AIM: Nothing in the records may be left out or altered; reproduce them all exactly.

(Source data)
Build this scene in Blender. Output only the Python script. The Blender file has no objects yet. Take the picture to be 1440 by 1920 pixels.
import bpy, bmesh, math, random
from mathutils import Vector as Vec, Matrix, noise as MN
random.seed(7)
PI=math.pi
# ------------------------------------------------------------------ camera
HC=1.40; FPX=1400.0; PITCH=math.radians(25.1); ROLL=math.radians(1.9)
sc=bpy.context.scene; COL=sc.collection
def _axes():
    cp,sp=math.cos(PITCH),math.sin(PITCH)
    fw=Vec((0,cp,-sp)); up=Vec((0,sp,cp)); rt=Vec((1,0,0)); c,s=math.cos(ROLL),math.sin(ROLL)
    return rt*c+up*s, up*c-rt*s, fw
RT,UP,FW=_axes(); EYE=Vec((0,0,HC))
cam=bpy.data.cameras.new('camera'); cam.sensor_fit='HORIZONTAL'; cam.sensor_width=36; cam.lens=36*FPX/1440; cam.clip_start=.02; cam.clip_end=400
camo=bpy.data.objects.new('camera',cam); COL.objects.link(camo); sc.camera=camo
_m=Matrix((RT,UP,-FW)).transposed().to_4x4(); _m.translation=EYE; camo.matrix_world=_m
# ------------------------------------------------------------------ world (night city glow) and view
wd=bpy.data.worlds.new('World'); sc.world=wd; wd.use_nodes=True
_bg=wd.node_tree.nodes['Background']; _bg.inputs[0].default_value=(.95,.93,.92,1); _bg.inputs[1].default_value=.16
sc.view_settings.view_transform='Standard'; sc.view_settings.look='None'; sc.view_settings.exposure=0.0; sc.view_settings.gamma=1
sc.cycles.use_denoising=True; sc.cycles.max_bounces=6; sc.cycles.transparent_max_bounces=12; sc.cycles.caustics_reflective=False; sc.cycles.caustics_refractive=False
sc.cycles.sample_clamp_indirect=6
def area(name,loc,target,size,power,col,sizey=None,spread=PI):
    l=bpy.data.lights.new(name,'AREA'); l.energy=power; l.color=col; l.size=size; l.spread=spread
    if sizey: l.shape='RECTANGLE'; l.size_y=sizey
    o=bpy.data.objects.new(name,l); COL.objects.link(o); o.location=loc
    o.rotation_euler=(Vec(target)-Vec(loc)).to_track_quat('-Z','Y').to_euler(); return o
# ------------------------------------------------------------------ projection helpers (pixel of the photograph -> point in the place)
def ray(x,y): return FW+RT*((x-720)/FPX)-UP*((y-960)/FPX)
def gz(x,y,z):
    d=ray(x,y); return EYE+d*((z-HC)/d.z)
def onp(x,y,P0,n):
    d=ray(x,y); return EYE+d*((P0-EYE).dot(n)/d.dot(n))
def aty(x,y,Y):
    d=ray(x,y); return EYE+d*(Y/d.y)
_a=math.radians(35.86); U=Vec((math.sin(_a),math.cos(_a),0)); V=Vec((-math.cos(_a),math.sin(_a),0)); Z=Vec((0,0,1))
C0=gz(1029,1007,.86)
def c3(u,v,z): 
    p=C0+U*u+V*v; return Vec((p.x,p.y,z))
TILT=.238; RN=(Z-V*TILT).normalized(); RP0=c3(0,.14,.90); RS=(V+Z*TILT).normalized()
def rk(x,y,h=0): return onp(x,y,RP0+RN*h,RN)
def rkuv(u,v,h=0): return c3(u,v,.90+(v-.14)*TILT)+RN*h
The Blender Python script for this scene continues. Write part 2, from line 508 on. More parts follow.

SOLUTION BELOW:
Build this scene in Blender. Output only the Python script. The Blender file has no objects yet. Take the picture to be 1440 by 1920 pixels.
import bpy, bmesh, math, random
from mathutils import Vector as Vec, Matrix, noise as MN
random.seed(7)
PI=math.pi
# ------------------------------------------------------------------ camera
HC=1.40; FPX=1400.0; PITCH=math.radians(25.1); ROLL=math.radians(1.9)
sc=bpy.context.scene; COL=sc.collection
def _axes():
    cp,sp=math.cos(PITCH),math.sin(PITCH)
    fw=Vec((0,cp,-sp)); up=Vec((0,sp,cp)); rt=Vec((1,0,0)); c,s=math.cos(ROLL),math.sin(ROLL)
    return rt*c+up*s, up*c-rt*s, fw
RT,UP,FW=_axes(); EYE=Vec((0,0,HC))
cam=bpy.data.cameras.new('camera'); cam.sensor_fit='HORIZONTAL'; cam.sensor_width=36; cam.lens=36*FPX/1440; cam.clip_start=.02; cam.clip_end=400
camo=bpy.data.objects.new('camera',cam); COL.objects.link(camo); sc.camera=camo
_m=Matrix((RT,UP,-FW)).transposed().to_4x4(); _m.translation=EYE; camo.matrix_world=_m
# ------------------------------------------------------------------ world (night city glow) and view
wd=bpy.data.worlds.new('World'); sc.world=wd; wd.use_nodes=True
_bg=wd.node_tree.nodes['Background']; _bg.inputs[0].default_value=(.95,.93,.92,1); _bg.inputs[1].default_value=.16
sc.view_settings.view_transform='Standard'; sc.view_settings.look='None'; sc.view_settings.exposure=0.0; sc.view_settings.gamma=1
sc.cycles.use_denoising=True; sc.cycles.max_bounces=6; sc.cycles.transparent_max_bounces=12; sc.cycles.caustics_reflective=False; sc.cycles.caustics_refractive=False
sc.cycles.sample_clamp_indirect=6
def area(name,loc,target,size,power,col,sizey=None,spread=PI):
    l=bpy.data.lights.new(name,'AREA'); l.energy=power; l.color=col; l.size=size; l.spread=spread
    if sizey: l.shape='RECTANGLE'; l.size_y=sizey
    o=bpy.data.objects.new(name,l); COL.objects.link(o); o.location=loc
    o.rotation_euler=(Vec(target)-Vec(loc)).to_track_quat('-Z','Y').to_euler(); return o
# ------------------------------------------------------------------ projection helpers (pixel of the photograph -> point in the place)
def ray(x,y): return FW+RT*((x-720)/FPX)-UP*((y-960)/FPX)
def gz(x,y,z):
    d=ray(x,y); return EYE+d*((z-HC)/d.z)
def onp(x,y,P0,n):
    d=ray(x,y); return EYE+d*((P0-EYE).dot(n)/d.dot(n))
def aty(x,y,Y):
    d=ray(x,y); return EYE+d*(Y/d.y)
_a=math.radians(35.86); U=Vec((math.sin(_a),math.cos(_a),0)); V=Vec((-math.cos(_a),math.sin(_a),0)); Z=Vec((0,0,1))
C0=gz(1029,1007,.86)
def c3(u,v,z): 
    p=C0+U*u+V*v; return Vec((p.x,p.y,z))
TILT=.238; RN=(Z-V*TILT).normalized(); RP0=c3(0,.14,.90); RS=(V+Z*TILT).normalized()
def rk(x,y,h=0): return onp(x,y,RP0+RN*h,RN)
def rkuv(u,v,h=0): return c3(u,v,.90+(v-.14)*TILT)+RN*h
The Blender Python script for this scene continues. Write part 2, from line 508 on. More parts follow.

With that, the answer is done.